Selaras dengan PMK tersebut, Peraturan Direktur Jenderal Pajak Nomor PER-8/PJ/2025 tentang Ketentuan Pemberian Layanan Administrasi Perpajakan Tertentu dalam Rangka Pelaksanaan Sistem Inti Administrasi Perpajakan (PER-8/PJ/2025) sebagai peraturan pelaksana mengatur lebih lanjut mengenai hal tersebut. Pengalihan harta karena warisan memperoleh pengecualian kewajiban pembayaran atau pemungutan PPh.
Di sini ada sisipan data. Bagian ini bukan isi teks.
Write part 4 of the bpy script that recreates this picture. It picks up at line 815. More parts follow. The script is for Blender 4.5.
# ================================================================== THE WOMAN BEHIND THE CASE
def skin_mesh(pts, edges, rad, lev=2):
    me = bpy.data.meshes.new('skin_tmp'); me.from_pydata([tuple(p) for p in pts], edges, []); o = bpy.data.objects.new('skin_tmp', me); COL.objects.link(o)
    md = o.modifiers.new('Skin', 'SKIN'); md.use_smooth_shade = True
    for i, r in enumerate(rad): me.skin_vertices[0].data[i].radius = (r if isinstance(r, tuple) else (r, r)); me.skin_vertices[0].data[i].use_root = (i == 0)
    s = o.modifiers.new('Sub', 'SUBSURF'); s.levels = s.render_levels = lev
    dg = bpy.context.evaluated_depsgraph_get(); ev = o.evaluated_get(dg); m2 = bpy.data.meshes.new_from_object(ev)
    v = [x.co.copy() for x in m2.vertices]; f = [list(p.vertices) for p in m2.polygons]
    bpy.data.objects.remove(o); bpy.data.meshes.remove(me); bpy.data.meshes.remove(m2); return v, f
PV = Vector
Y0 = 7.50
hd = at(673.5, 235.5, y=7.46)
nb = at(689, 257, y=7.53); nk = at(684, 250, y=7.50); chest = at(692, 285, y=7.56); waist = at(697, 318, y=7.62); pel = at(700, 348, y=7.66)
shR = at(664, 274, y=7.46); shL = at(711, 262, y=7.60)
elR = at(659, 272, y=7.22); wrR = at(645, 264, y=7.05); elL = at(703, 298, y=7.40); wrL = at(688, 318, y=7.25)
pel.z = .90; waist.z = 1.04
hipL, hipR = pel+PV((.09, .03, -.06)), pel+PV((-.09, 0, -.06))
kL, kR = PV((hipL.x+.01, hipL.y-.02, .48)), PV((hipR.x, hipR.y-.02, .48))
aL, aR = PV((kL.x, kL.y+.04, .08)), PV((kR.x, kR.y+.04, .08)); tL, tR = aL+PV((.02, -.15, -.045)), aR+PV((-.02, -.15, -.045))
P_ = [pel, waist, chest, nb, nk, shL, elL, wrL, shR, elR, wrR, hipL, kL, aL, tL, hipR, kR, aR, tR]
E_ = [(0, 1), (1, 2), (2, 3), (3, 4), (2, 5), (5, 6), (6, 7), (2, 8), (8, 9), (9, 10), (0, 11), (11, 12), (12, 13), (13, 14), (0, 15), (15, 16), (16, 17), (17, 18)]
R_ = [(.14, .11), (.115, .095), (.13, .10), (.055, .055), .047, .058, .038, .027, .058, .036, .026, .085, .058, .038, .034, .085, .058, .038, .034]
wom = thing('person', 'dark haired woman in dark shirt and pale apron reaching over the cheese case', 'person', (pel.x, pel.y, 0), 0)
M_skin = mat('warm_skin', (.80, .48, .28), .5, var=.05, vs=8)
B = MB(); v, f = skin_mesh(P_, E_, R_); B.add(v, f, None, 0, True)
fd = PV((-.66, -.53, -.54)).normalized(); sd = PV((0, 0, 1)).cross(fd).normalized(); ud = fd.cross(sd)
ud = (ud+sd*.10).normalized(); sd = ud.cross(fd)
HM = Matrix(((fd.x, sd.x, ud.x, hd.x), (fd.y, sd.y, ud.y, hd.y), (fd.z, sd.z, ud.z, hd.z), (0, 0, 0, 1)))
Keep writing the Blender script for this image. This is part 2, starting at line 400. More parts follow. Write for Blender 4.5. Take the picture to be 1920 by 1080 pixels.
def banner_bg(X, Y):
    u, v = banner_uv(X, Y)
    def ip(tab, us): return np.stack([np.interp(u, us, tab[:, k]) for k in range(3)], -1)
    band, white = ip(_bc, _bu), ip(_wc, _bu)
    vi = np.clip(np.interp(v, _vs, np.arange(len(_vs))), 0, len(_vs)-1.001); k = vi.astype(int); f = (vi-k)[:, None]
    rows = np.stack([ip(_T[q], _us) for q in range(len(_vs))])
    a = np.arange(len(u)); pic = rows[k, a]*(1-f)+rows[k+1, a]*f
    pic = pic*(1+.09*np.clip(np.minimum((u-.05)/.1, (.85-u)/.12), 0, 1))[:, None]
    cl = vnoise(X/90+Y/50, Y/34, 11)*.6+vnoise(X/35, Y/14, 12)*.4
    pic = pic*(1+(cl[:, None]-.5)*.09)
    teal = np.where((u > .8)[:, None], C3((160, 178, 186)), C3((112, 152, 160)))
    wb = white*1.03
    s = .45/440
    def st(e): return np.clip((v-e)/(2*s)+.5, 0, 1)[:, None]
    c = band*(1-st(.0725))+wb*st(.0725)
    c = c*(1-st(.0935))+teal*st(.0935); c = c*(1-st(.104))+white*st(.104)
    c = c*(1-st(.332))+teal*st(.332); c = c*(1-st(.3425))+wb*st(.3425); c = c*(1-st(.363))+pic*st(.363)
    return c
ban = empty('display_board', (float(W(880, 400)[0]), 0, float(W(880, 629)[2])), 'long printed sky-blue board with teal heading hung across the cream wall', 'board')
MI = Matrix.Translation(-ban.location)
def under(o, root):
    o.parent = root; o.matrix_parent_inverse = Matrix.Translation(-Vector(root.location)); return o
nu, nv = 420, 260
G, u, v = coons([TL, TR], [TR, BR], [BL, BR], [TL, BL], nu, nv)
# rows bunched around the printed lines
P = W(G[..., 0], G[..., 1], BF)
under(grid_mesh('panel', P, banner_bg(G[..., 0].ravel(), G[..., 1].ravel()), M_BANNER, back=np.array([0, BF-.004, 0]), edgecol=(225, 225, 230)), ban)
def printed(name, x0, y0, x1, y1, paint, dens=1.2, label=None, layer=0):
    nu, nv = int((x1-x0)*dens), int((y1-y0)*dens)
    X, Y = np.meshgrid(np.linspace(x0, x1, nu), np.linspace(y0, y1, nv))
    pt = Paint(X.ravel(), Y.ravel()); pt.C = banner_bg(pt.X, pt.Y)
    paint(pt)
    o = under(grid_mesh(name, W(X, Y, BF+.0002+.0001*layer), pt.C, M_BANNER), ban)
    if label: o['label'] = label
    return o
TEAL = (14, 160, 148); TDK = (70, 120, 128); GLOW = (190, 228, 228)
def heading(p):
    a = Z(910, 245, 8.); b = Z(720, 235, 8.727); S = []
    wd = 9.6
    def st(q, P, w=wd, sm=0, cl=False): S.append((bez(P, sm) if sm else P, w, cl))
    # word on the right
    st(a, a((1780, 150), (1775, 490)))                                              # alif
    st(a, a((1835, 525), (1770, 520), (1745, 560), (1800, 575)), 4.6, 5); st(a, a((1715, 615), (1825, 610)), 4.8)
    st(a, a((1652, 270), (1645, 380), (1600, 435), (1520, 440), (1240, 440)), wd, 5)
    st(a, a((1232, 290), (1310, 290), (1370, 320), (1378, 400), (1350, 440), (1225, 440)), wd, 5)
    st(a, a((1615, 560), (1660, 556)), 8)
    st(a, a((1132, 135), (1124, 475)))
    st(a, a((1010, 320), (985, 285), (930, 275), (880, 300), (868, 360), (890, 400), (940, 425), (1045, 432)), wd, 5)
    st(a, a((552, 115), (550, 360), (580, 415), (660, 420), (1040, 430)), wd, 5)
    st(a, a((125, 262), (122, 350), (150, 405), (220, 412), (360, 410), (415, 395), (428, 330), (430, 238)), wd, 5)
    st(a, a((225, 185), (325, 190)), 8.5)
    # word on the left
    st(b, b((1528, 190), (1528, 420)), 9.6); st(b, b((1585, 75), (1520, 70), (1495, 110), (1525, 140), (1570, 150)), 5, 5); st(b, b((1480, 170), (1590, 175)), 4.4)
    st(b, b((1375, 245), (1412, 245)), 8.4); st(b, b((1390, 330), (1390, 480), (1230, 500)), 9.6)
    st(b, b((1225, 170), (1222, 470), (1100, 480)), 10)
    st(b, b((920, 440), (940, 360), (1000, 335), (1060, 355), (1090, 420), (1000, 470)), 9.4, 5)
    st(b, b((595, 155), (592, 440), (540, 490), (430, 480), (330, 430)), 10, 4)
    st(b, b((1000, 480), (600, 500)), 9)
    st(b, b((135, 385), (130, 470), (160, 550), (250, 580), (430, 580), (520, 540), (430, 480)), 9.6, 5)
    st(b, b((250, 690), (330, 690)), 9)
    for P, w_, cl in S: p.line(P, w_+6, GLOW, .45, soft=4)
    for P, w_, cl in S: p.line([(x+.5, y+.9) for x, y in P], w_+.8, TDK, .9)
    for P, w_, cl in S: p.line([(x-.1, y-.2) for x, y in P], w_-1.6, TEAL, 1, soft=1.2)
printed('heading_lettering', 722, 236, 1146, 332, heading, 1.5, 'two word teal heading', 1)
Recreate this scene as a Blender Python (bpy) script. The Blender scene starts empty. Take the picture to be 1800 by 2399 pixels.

Ketentuan ini menegaskan bahwa ahli waris tidak wajib membayar PPh final atas pengalihan hak atas tanah dan/atau bangunan karena merupakan pengalihan karena hukum, bukan transaksi komersial.
Namun, pengecualian tersebut tidak otomatis berlaku. Ahli waris perlu mengajukan permohonan surat keterangan bebas waris (SKB Waris) kepada Direktorat Jenderal Pajak (DJP) sebagai bukti formal bahwa pengalihan tersebut bebas dari PPh. Dengan demikian, SKB Waris menjadi dokumen kunci yang memastikan hak ahli waris atas pembebasan pajak dapat terlindungi.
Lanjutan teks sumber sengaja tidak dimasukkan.